Remarks by Martin J. Gruenberg, FDIC Acting Chairman for the Quarterly Banking Profile, Third Quarter of 2011
November 22, 2011

Good morning, and welcome to our release of quarterly results for the banking industry. Third quarter data show that the ongoing recovery in credit quality continued in the third quarter, supporting improved profitability for the industry as a whole and for the majority of FDIC-insured institutions.

Industry earnings were positive for a seventh consecutive quarter, as shown in this first chart.

Chart 1

Chart 1

Insured institutions reported $35.3 billion in net income in the third quarter. This was almost 50 percent more than reported a year ago, and it represents the highest quarterly total in more than four years. More than 60 percent of banks reported improved earnings, while the percentage that were unprofitable fell to the lowest level since the first quarter of 2008.

You can see in the next chart that lower expenses for loan losses were once again the largest contributor to the year-over-year improvement in earnings.

Chart 2

Chart 2

Banks set aside $18.6 billion in provisions for loan losses in the third quarter. This was $16.5 billion less than a year ago and the lowest quarterly total in four years. Provisions have been declining from year-ago levels for eight consecutive quarters.

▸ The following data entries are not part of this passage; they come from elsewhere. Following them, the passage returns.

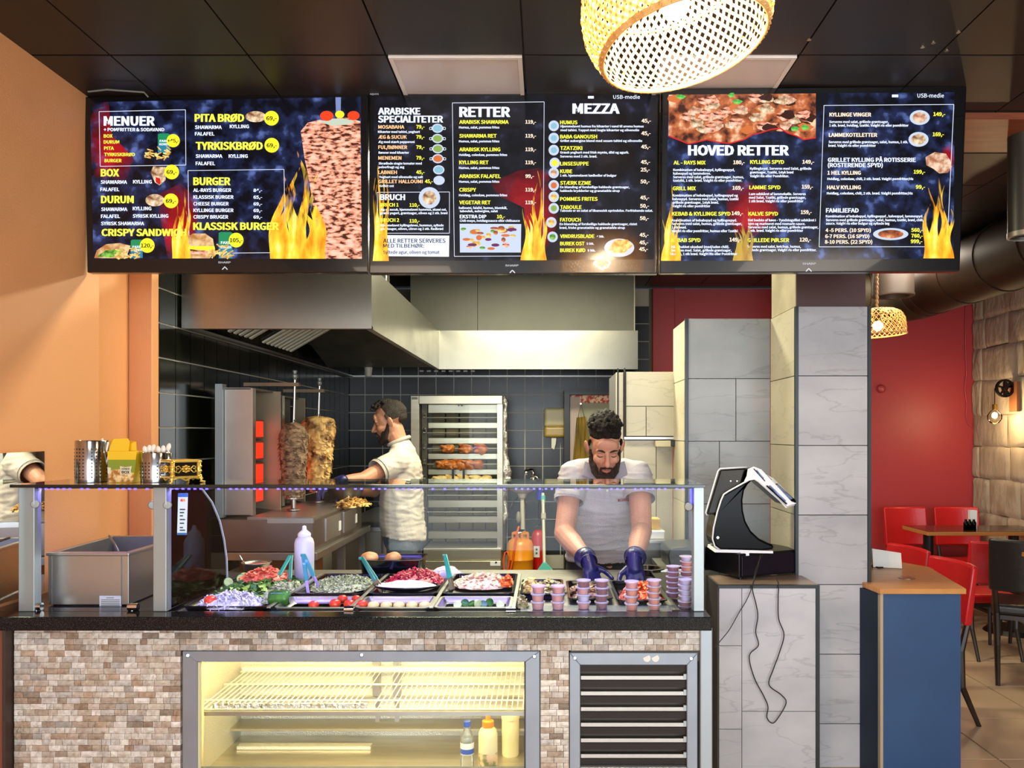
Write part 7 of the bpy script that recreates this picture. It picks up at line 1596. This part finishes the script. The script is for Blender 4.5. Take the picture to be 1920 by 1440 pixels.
# black oval dish of yoghurt in the beet pan
yd = thing('yoghurt_dish', 'black oval dish of white yoghurt dip in front of the beet', 'dish', (-.465, 2.665, .922))
b = MB(); rings = []
for r_, z in ((.001, .930), (.7, .930), (.96, .940), (1.02, .946), (.98, .947), (.9, .941)): rings.append([b.bm.verts.new((-.465+.108*r_*math.cos(2*PI*i/36), 2.665+.058*r_*math.sin(2*PI*i/36), z)) for i in range(36)])
b.skin(rings, False)
put('dish_body', b, BP, yd, smooth=True)
b = MB(); rings = []
for i in range(9):
    q = 1-i/8; rings.append([b.bm.verts.new(Vector((-.465+.100*q*math.cos(2*PI*j/40), 2.665+.052*q*math.sin(2*PI*j/40), .942+.018*(1-q*q)))+Vector((0, 0, .005*noise.noise((q*5, math.cos(2*PI*j/40)*2, math.sin(2*PI*j/40)*2))))) for j in range(40)])
b.skin(rings, False); put('yoghurt', b, YOG, yd, smooth=True); yd.location.z -= .010
def ball(name, lb, c, r, m, cat, grp=None, sq=.85, stem=None):
    t = thing(name, lb, cat, (c[0], c[1], c[2]-r*sq), grp); b = MB(); b.ell(c, (r, r, r*sq), sub=3)
    for v in b.bm.verts:
        a = math.atan2(v.co.y-c[1], v.co.x-c[0]); v.co.z -= .08*r*max(0, 1-math.hypot(v.co.x-c[0], v.co.y-c[1])/(r*.4)) if v.co.z > c[2] else 0; v.co += (v.co-Vector(c))*.03*math.sin(5*a)
    put('flesh', b, m, t, smooth=True)
    if stem: put('stem_scar', MB().cyl((c[0], c[1], c[2]+r*sq*.85), (c[0], c[1], c[2]+r*sq*.95), r*.12, n=6), stem, t)
ball('tomato', 'big red tomato at the front left of the salad tray', (X(394, 2.47), 2.47, .925), .0185, TOM, 'tomato', stem=G1)
TL_ = [(588, 1131, .016), (628, 1129, .018), (642, 1120, .016), (655, 1130, .018), (668, 1120, .015), (679, 1130, .017)]
W6 = ('alone at the left', 'left end of the cluster', 'upper left of the cluster', 'front middle of the cluster', 'back of the cluster', 'right end of the cluster')
for k, (px, py, r_) in enumerate(TL_):
    d = 2.46+(1131-py)*.008; ball('tomato', f'small red tomato in the steel front pan, {W6[k]}', (X(px, d), d, .913), r_, TOM, 'tomato', 'small tomatoes in the steel pan', stem=G1)
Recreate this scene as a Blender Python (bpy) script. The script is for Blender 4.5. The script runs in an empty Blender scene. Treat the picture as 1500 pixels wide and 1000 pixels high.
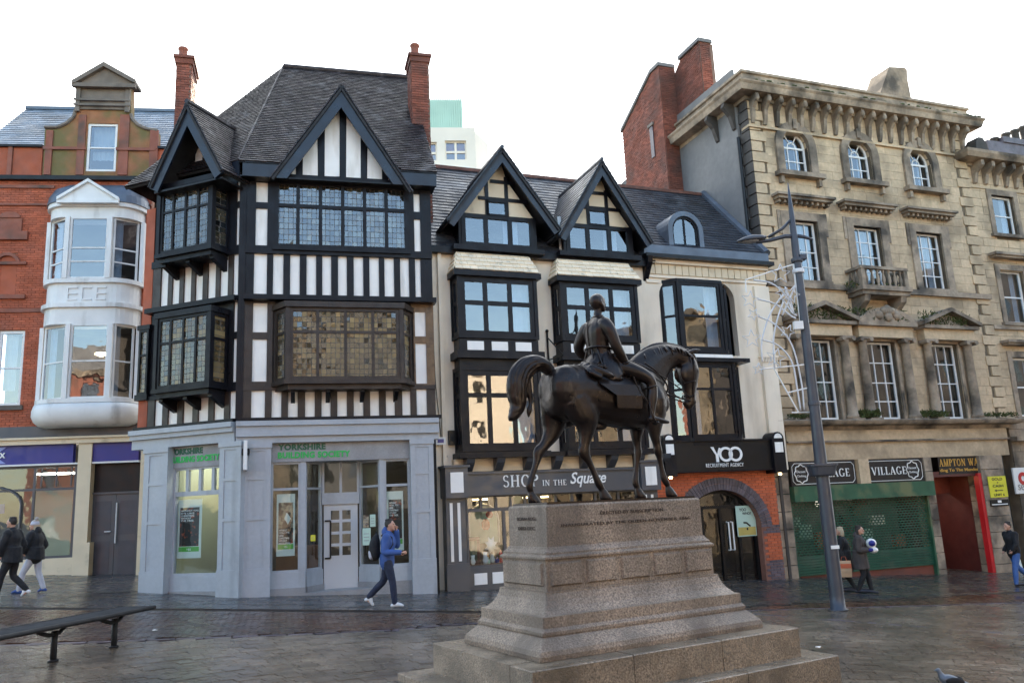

The ongoing reduction in loss provisions has stemmed from improvements in the credit quality of banks’ loan portfolios. The next chart illustrates the improving trend in credit quality that has been underway since the first half of last year.

Chart 3

Chart 3

The chart also shows that loss rates and noncurrent rates still remain well above historic norms and above levels seen in the crisis of the late ‘80’s and early ‘90’s.

The net charge-off rate has fallen for seven consecutive quarters, while the percentage of loans that are noncurrent has declined in each of the last six quarters. These improvements have occurred across all major loan categories, with commercial and industrial loans showing the greatest improvement.

However, the next chart shows that industry revenue remained relatively flat in the quarter.

Chart 4

Chart 4

Improvement in industry earnings has been almost entirely dependent on reduced loss provisions.

The traditional banking business of taking deposits and making loans accounts for almost two-thirds of net operating revenue. Future revenue growth will likely depend on increased lending.

Our latest data show that loan balances at insured institutions increased for a second consecutive quarter, rising by almost $22 billion.

Chart 5

Chart 5

Loans to commercial and industrial borrowers increased for a fifth consecutive quarter, while balances of residential mortgages also increased.

Banks continued to reduce their portfolios of commercial real estate loans, and a sizable amount of intra-company lending between related banks was eliminated in the third quarter by a merger. This elimination accounts for the reduction in loan growth between the second and third quarters.

After three years of shrinking loan portfolios, any loan growth is positive news for the industry and the economy, but the lending growth we are seeing remains well below normal levels.

This chart also shows that deposit growth continued to surge in the third quarter, led by large denomination accounts at the biggest banks. Deposits in domestic offices increased by almost $280 billion during the quarter, following a $234 billion increase in the second quarter.

Most of the increase in domestic deposits consisted of large denomination, noninterest-bearing transaction accounts that have temporary unlimited deposit insurance coverage through the end of 2012.

Most of this growth was at the largest banks, but a majority of institutions reported increases in these fully insured accounts.

Some of the growth in deposits has replaced higher-cost liabilities, but the inflows have also expanded balance sheets. Banks have invested many of these new funds in U.S. Treasury and GSE securities and other low-risk, low-yield assets. The result has been downward pressure on asset yields and net interest margins, particularly at the largest banks.

We saw further improvement in the number of “problem banks” in the third quarter. The number of institutions on our Problem List fell from 865 to 844. This is the second quarter in a row that the Problem List has declined.

Chart 6

Chart 6

A total of 26 banks failed in the third quarter, four more than in the second quarter, but 15 fewer than in the same quarter of 2010. So far this year, there have been 90 bank failures; at this time last year, the FDIC had resolved 149 failures.

Although the trend in troubled institutions has been improving, current numbers of both failures and problem institutions remain high by historical standards.

The Deposit Insurance Fund rose to $7.8 billion at September 30, up from $3.9 billion as of June 30. The DIF balance has now risen seven quarters in a row. Assessment income and fewer expected bank failures continue to drive growth in the fund balance.

Estimated insured deposits at September 30 were $6.8 trillion, 3.6 percent higher than June 30 levels. About three fourths of the increase came from temporarily insured balances exceeding $250,000 in non-interest bearing transaction accounts, which totaled $1.2 trillion at September 30.

The reserve ratio – the DIF balance as a percentage of estimated insured deposits – stood at 0.12 percent at September 30, up from 0.06 percent at June 30.

In summary, we continue to see income growth that reflects improving asset quality and lower loss provisions. Although loan balances showed a second quarter of modest increases, this did not translate into meaningful revenue growth, which would require expanded lending. The number of problem banks fell for a second consecutive quarter and the DIF balance continued to rise.

The U.S. economy and U.S. banks have come a long way from the depths of the financial crisis. Bank balance sheets are stronger in a number of ways, and the industry is generally profitable.

But the recovery is by no means complete.

Ongoing distress in real estate markets and slow growth in jobs and incomes continue to pose risks to credit quality. The U.S. economic outlook is also clouded by uncertainties in the global economy and by volatility in financial markets.

So even as the banking industry recovers, the FDIC remains vigilant for new economic challenges that could lie ahead.